June 30, 2004



Soya Consumption Increasing In Asia


Growing consumer awareness of the health benefits of soya consumption is reinvigorating sales of soy drinks in south-east Asia. While the category is dominated by Asian manufacturers, there could be opportunities for European firms making organic soy drinks or other non-dairy alternatives.


Scientific research linking soya consumption to low cholesterol and lower incidence of osteoporosis is widening consumer appeal for soya drinks. Governments in various Asian countries are also encouraging soya milk consumption because of its health and nutrition benefits.


Other factors driving growth include marketing campaigns of manufacturers, with the South-East Asia region home to some of the largest soya drink manufacturers in Asia, such as Malaysia's Yeo Hiap Seng and Green Spot in Thailand.

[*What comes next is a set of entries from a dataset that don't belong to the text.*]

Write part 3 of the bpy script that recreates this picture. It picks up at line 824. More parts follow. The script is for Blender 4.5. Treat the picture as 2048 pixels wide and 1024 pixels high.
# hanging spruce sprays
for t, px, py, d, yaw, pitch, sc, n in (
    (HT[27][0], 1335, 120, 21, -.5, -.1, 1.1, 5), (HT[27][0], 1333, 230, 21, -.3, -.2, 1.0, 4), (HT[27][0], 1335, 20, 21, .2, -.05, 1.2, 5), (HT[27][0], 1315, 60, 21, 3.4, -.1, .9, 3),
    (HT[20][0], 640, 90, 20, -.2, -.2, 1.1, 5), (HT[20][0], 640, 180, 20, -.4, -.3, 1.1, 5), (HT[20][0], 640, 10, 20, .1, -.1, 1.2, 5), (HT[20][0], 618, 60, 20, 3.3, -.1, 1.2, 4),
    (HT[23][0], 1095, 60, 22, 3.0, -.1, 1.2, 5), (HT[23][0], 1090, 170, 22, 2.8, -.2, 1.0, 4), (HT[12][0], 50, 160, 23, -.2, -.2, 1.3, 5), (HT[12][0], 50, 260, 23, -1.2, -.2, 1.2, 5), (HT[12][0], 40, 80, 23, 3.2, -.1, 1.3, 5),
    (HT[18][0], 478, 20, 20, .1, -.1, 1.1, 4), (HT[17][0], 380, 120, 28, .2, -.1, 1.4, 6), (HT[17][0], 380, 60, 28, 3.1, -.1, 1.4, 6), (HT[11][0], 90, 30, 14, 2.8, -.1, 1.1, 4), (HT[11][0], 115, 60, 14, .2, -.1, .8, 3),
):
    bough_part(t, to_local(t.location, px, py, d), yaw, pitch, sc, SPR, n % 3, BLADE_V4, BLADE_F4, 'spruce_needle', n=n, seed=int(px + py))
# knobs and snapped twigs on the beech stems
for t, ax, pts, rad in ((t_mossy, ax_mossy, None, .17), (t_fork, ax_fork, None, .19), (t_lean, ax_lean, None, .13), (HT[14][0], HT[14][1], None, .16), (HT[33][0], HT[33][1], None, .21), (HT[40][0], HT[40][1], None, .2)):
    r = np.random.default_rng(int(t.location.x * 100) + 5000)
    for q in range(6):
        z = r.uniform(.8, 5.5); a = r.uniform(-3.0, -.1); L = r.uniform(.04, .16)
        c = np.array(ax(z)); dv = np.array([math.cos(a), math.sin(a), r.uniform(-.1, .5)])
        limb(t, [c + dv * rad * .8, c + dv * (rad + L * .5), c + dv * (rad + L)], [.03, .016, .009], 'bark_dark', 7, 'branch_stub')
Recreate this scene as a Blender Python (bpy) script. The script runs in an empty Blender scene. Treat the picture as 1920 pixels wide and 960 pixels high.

But while there is little opportunity for European soymilk makers in this market, which is dominated by Asian companies that have often been producing for over 20 years, the organic soymilk sector has so far been created by imports. The most common sources of organic soya drinks include Australia and USA, and there is very little production of organic soya drinks in South-East Asia.


Bigger opportunities for European companies exist in the rice drink and oat drink markets. These markets are highly dependent on imports and most volume is imported from Australia, North America and Europe. Thus there is potential here for European companies.


Soya drinks still, however, account for the majority of sales volume in the South-East Asian non-dairy drinks market, which is set to be worth US$220 million in retail sales this year. Rice drinks and oat drinks are not widely available in South-East Asian countries with low consumer awareness and high retail prices hindering market growth.